The graphics, though filled with more detail, higher polygon models, and newfangled lighting effects, look almost identical to the untrained eye. Ships still leave funky trails behind them as they zip through the galaxy. Space combat still consists of your and the enemy's ships making passes at each other unleashing torrents of lasers, missiles, photon beams, and other beams and projectiles at each other. Homeworld2 employs the same resource management model as the original.

There's only one resource to collect, imaginatively called resource units, or RUs, which are mined from asteroids by your resource collectors. Homeworld2 is, at its heart, an RTS, so you use those resources to build offensive, defensive, and utility units. The offensive units consist of a number of ships, from tiny scouts and fighters to massive destroyers and battlecruisers. Defensive units are weapons platforms.
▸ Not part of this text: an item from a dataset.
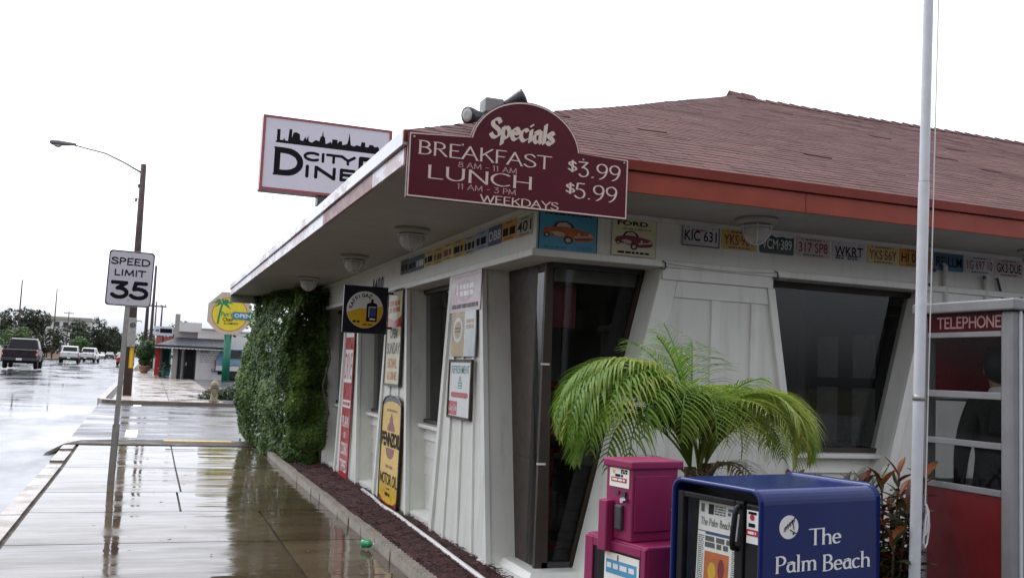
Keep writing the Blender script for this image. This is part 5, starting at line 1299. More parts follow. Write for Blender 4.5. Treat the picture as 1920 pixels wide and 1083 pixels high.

Utility units are things like resource collectors, mobile refineries for processing resources, probes, sensors, and so on.

Though all of your ships are mobile, there's still some Command and Conquer style base building; you'll rarely move your mothership, so it, your carriers, your shipyard, and your defensive weapon platforms are, functionally, a base.

The mechanics of moving ships around, issuing attack orders, and other necessities is another carryover from the original. Space is three-dimensional, so you not only move your units forward, backward, left and right, but also up and down. This aspect of the original Homeworld offered a new dimension pun intended of strategy to the RTS genre: now you could flank not only from left or right, but from above and below.

It's easier than it sounds to navigate 3D space: simply hold the shift key when you're issuing a move order to jump off of the 2D plane and raise or lower the reticle. Not everything about Homeworld2 is identical to the original. Relic tackled one of the original's points of contention -- mind-numbing micromanagement -- with a multifold strategy that achieves mixed results. For one thing, when you order your mothership or carrier to build small ships, such as fighters and corvette class ships, they actually build squadrons, not individual ships.

You never directly control a single interceptor or bomber or other small vessel; you issue commands to a squadron of three or five. Secondly, Relic has meshed squadron behavior and formation management. You no longer assign squads of ships into a formation of your choosing; instead, you tell them how you want them to handle it when the enemy approaches, passive, aggressive, or defensive. Each tactics setting has its own formation. This is a disappointment; selecting an appropriate formation for the missions we had in mind was one of the micromanagement details we liked in the original.